Sampath G

How to be positively negative

In Humour, Relationships, Uncategorized on April 22, 2013 at 2:22 pm

“You’re always being negative, too negative,” the Wife said to me in the course of our scheduled Sunday fight two weeks ago.

In case you’re wondering – yes, we keep all our fights for Sunday. Except when either of us is travelling, in which case we reschedule the agenda of the missed Sunday fight to the next Sunday when both of us are in the same city (we avoid phone fights unless it’s an emergency and can’t wait).

We decided on Sundays because we’re both too busy to fight properly during the week, and Saturday is the day set aside for our respective errands. For Wife, it’s the day she buys all the vegetables I don’t like, goes to the bank five minutes after closing time (so she has a reason to go to the bank again next Saturday), and makes me feel guilty for not chauffeuring her around on wild goose chases.

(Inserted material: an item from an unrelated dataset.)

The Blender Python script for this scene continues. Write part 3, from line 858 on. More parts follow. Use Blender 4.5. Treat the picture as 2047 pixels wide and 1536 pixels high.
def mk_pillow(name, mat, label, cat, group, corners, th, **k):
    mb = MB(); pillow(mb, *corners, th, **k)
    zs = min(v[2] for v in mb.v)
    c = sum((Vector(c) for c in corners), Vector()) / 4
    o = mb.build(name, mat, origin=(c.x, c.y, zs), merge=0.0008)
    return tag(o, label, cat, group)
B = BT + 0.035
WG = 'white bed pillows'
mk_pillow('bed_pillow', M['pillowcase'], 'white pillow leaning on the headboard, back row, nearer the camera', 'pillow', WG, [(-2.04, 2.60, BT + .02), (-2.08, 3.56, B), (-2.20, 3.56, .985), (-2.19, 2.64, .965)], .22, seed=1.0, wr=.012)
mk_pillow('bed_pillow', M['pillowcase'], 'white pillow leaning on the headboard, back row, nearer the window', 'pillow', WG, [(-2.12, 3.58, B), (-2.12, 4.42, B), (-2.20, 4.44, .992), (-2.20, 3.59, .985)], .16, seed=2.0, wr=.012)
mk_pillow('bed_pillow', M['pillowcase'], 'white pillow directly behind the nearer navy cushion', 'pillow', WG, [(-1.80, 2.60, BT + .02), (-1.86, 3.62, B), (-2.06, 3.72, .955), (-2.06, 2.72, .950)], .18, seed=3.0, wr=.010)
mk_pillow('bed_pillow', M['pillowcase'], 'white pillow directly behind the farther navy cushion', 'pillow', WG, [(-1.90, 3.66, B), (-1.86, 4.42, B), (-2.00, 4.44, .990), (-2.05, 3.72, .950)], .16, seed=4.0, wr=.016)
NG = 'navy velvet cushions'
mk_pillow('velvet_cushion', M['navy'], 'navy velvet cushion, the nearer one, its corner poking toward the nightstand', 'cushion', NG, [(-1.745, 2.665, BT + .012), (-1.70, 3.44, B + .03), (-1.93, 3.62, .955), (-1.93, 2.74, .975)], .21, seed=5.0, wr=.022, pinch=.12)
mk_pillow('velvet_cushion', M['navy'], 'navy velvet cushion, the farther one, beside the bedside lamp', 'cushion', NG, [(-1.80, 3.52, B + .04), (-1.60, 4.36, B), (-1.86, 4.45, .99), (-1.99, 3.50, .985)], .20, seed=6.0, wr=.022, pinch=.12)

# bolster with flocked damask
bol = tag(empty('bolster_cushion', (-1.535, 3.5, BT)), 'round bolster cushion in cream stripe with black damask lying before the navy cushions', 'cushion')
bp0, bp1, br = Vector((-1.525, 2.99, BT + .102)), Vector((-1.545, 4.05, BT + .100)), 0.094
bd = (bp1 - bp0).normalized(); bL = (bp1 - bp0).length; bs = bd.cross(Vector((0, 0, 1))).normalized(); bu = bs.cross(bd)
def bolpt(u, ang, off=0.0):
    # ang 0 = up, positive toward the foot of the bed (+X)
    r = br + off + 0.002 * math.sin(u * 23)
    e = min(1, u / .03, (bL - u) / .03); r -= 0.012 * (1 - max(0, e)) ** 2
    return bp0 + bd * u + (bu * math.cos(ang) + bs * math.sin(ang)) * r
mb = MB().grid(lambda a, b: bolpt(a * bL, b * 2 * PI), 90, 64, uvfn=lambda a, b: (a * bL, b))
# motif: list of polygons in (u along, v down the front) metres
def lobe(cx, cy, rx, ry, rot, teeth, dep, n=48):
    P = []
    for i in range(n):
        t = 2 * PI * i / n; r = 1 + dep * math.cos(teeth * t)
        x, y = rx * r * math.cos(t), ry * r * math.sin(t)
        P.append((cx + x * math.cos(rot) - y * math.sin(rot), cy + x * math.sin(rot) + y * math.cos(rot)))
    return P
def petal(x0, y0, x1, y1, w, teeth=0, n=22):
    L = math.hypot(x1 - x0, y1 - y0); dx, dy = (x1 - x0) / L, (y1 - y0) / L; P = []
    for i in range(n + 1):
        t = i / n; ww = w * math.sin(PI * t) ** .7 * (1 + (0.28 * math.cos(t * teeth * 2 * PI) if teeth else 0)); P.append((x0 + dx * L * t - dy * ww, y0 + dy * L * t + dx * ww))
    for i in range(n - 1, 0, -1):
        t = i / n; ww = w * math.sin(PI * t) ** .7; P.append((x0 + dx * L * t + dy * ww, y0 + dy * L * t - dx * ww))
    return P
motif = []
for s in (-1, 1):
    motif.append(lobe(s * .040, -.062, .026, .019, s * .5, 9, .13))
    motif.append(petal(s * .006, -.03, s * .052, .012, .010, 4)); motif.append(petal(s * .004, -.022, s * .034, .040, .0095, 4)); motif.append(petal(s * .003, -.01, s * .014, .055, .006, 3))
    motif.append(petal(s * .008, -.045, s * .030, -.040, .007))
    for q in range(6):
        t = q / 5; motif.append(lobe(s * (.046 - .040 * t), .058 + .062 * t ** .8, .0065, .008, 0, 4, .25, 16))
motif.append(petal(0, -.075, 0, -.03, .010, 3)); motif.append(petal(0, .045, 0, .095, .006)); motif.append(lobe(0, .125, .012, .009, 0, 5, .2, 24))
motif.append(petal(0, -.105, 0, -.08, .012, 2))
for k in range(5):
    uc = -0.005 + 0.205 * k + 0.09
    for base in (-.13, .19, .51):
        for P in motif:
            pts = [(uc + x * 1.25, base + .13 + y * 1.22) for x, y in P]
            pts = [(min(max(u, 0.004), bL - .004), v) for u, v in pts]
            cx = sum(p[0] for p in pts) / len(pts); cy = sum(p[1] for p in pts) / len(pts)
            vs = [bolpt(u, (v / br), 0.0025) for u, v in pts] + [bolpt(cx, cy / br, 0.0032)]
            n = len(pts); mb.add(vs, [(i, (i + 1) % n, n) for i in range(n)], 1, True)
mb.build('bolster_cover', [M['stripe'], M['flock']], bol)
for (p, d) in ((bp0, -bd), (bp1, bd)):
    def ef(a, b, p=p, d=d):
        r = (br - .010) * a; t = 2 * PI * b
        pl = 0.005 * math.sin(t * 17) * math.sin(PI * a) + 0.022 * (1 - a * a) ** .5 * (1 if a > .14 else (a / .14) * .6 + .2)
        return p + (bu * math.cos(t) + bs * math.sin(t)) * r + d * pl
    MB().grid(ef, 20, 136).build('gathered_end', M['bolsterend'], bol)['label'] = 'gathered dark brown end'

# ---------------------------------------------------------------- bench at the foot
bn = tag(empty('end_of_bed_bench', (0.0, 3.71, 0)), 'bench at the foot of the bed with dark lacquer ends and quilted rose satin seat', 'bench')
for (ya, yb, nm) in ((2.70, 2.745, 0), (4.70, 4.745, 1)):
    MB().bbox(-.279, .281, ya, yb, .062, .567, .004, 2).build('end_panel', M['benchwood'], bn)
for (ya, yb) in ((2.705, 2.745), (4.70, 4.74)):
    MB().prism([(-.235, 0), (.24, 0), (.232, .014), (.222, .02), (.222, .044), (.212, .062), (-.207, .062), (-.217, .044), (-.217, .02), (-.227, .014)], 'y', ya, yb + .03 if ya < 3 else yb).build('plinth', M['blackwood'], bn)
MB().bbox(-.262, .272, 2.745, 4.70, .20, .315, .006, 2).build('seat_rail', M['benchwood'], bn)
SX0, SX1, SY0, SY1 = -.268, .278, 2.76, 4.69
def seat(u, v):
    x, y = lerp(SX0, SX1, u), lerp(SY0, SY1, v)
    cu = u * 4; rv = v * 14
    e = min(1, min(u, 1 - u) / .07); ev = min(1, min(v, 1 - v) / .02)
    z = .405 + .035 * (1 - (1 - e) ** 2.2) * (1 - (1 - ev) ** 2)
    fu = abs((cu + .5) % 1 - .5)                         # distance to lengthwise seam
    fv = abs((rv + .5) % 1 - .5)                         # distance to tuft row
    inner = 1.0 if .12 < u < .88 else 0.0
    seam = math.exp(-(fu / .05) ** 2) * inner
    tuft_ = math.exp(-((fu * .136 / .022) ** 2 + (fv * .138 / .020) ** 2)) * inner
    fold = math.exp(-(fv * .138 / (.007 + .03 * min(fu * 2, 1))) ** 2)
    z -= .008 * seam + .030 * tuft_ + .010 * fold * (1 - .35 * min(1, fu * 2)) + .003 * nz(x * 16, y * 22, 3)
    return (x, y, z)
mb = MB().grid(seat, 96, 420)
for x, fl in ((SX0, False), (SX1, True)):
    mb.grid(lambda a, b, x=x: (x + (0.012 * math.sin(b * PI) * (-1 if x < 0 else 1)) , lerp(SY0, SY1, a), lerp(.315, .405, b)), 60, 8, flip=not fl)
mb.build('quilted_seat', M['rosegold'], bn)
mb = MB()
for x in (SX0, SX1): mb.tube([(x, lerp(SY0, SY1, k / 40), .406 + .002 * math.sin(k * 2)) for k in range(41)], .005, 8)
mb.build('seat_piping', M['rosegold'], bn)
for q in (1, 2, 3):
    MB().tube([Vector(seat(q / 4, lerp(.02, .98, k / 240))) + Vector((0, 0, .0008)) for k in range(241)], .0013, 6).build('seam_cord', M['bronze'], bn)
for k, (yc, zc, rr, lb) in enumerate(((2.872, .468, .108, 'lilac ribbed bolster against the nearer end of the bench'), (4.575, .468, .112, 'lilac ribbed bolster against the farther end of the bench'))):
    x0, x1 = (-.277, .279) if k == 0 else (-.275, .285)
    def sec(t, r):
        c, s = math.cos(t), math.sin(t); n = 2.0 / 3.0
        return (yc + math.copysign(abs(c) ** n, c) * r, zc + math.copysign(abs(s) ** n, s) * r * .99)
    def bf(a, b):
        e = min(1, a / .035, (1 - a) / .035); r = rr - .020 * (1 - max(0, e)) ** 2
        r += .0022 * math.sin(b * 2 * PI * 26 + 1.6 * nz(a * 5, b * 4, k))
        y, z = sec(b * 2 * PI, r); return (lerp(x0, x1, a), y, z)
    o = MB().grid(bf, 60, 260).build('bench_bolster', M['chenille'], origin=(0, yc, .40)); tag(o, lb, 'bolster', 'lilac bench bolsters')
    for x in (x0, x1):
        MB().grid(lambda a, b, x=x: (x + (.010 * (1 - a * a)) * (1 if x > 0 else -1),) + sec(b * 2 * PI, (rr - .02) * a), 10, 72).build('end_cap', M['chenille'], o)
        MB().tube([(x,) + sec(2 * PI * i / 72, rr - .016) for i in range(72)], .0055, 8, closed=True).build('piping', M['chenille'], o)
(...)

Last Saturday, for instance, I was corralled into a second-hand furniture-shopping-expedition – ostensibly to buy a ‘comfortable chair’ for ‘back-achy’ me. All I got in return for five hours of standing and waiting and intermittently deploying my own bottom to wipe the dust off assorted antique chairs in a muddy corner of Lajpat Nagar were thirteen Georgian knobs for cabinets that don’t yet exist, dizziness caused by extreme hunger, and a heart throbbing with rising BP and unexpressed acrimony.

For me, Saturday is the day I sit down and prepare my weekly report on our perfect marriage, with concrete action points on how to make it even more perfect, and make the perfection sustainable in a challenging domestic environment and fast-changing emotional climate.

Restricting fights to one pre-assigned weekday has three advantages: it keeps most of the week peaceful; in the absence of an immediate trigger, you’re not adequately charged up for a full-blown emotional melt-down (which is mandatory if you have to take the fight to the next level); and fighting with your spouse isn’t much fun when it’s no longer a spontaneous outburst at a perceived injustice but a task on your to-do list.

So in this fight I spoke about, calling me ‘negative’ was Wife’s counter to my observation that she had forgotten to switch off the geyser three times in a row in one week.

“I wasn’t being negative,” I replied. “I was just stating a fact.”

“Now you’re being defensive on top of being negative,” she said.

I considered pointing out that her calling me ‘negative’, followed by her calling me ‘defensive’ – was a text book example of negativity. But on a whim, I opted for the road less travelled.

“I am sorry,” I said. “Tell me what I can do to stop being negative.”

Wife’s eyes narrowed suspiciously. “Is this supposed to be another one of your sad jokes?”

“Of course not!” I said, despite being fully aware that I was playing into her hands by answering a leading question, and thereby implicitly admitting I had made ‘sad jokes’ in the past.

“Fine,” she said, savouring her little victory. “Let me see if you can do this: whenever you find something to criticise me for, convert it into praise.”

“But how –” I began, but she cut me off.

“The moment you say ‘but’ – it’s a big sign that you’re being negative. Can’t you give me one week of no criticism and only praise?”

Put like that – as a challenge – I couldn’t not accept.

“Okay,” I said. “You got it.”

So a week went by – it was in no way different from any of the previous weeks, save in one respect: on Sunday morning, I found myself in the unique position of having a lot of ammunition but bound by an agreement to surrender all arms. And not only that, I was required to go the extra mile and convert my nuclear-tipped missiles into honey-coated flower rockets filled with Machher Jhol and tiramisu.

So this is what I said to Wife last Sunday:

“First of all, I would like to congratulate you on leaving the geyser on for altogether 33 hours this past week – this is three hours more than the previous week. I am confident that, with your consistent efforts, we will, in the next billing cycle, break all our power consumption records and surpass our previous highest electricity bill of Rs11,678 by a huge margin.

“Secondly, on Wednesday, you demonstrated tremendous courage and risk-taking ability by carrying out a comparative study of the melting point of steel and the boiling point of water. You did this by filling a steel vessel with water and waiting till all the water had evaporated and the vessel had turned black as a buffalo. By thus reminding me of my favourite animal (buffalo) and favourite colour (black), you instantly lightened my mood.

“Finally, on Saturday, you insisted on taking the Kalindi Kunj route home when I wanted to take the DND expressway, and we got stuck in a jam for two hours. Thanks to this, we spent two unexpected hours in each other’s exclusive company – two precious hours we would not had with each other if we had reached home one-and-a-half hour earlier, and I hadn’t had to cancel a crucial Skype appointment.

“So, thank you for being such a wonderful Wife – for being patriotic (boosting the national economy by increasing power consumption), inventive (improve my mood through an innovative scientific process), and really loving (willing to put self and spouse through a mega-traffic jam for the sake of quality time together).”

My little speech was received in silence.

“So?” I said. “Did I pass?”

She shook her head, and said, “Affirmative.”